Leading craft beer maker Sierra Nevada had this exact challenge. Its conventional spinning disk storage wasn’t up to the requirements of a company that needed fast access to its information. The company needed a technology that could manage the data, which ultimately controls its manufacturing process, in a simple and efficient manner – and so it turned to flash. Flash storage arrays have helped Sierra Nevada streamline its manufacturing process by providing it with rapid insights to data, addressing any issues in production line there and then, rather than tomorrow.

The same old BI

This may sound familiar, and that’s because it’s been a common refrain for many years. The reality, however, has been constrained performance resources (to get technical – a limited number if IOPS to go round, and the need to dedicate this precious resource to the most important applications first) and a cost and complexity hurdle which presents a barrier to entry for many mid-size retailers.

We think this is about to change – if it isn’t already changing. Cloud-based services and resources, such as SAP HANA and Amazon EC2 make it possible to avoid significant capital expense, and the reliability and simplicity of a good all-flash storage array can tick all of the cost, complexity and reliability boxes while delivering IOPS.

Target as a target

One of the biggest problems for the retail sector is that it makes a very, very attractive target for attack by all kinds of organisations. Take US retail giant Target for example. Back in 2013 a full-scale breach set it back millions of pounds, as hackers stole sensitive financial data from its customer database and sold it onto the black market. Yes, of course this goes back to the cybersecurity field, but smart organisations have learned that automatically securing the most basic component of any system, the storage medium itself, is the best protection to keep vital data from slipping into the wrong hands. With flash however, this worry can be deprioritised, as nothing written to a FlashArray is unencrypted, thereby reducing the possible attack surface a hacker could exploit. It’s just one of the benefits that flash adds to its overall package to make businesses work better, faster and ultimately safer for customers.

Real life

It’s worth looking at a few real world cases where flash has made possible the sort of incremental gains that mean everything to a retail business model built on moving high volumes of the right products. Picard, a retailer of frozen food with 920 stores, which made its in-house SAP forecasting apps sing by using all-flash to get rapid insight into its supply chain. Or Kiabi, another French retailer, this time of fashion. The team there cut its database batch processing from 24 hours to four, allowing for its Informatica database to work at a speed faster than ever before.

This said, having faster access gives retailers the ability to leverage their ERP systems and bring products back to market faster as they sell out in store. But the benefits don’t stop there, by giving retailers rapid insights and access to their data, flash also allows for faster business development. When upgrading to a new system or website, it could take retailers take days to make copies of their databases, but with flash this process is almost instantaneous.

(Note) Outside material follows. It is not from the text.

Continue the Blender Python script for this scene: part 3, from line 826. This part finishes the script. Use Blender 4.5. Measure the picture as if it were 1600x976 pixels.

The lesson from both of these examples is this: speed to insight and accurate business intelligence can take a successful company and make it better. Doing this in a way that simplifies the process behind the insight, too, can generate operational savings. Retail is always going to be a technology crucible, a test every tech vendor must pass simply in order to survive. Getting it right is not about being the fastest or the biggest or the most outspoken – although all of those have helped in the past – it’s also about understanding the problem, rather than just throwing money at it. More haste, less speed.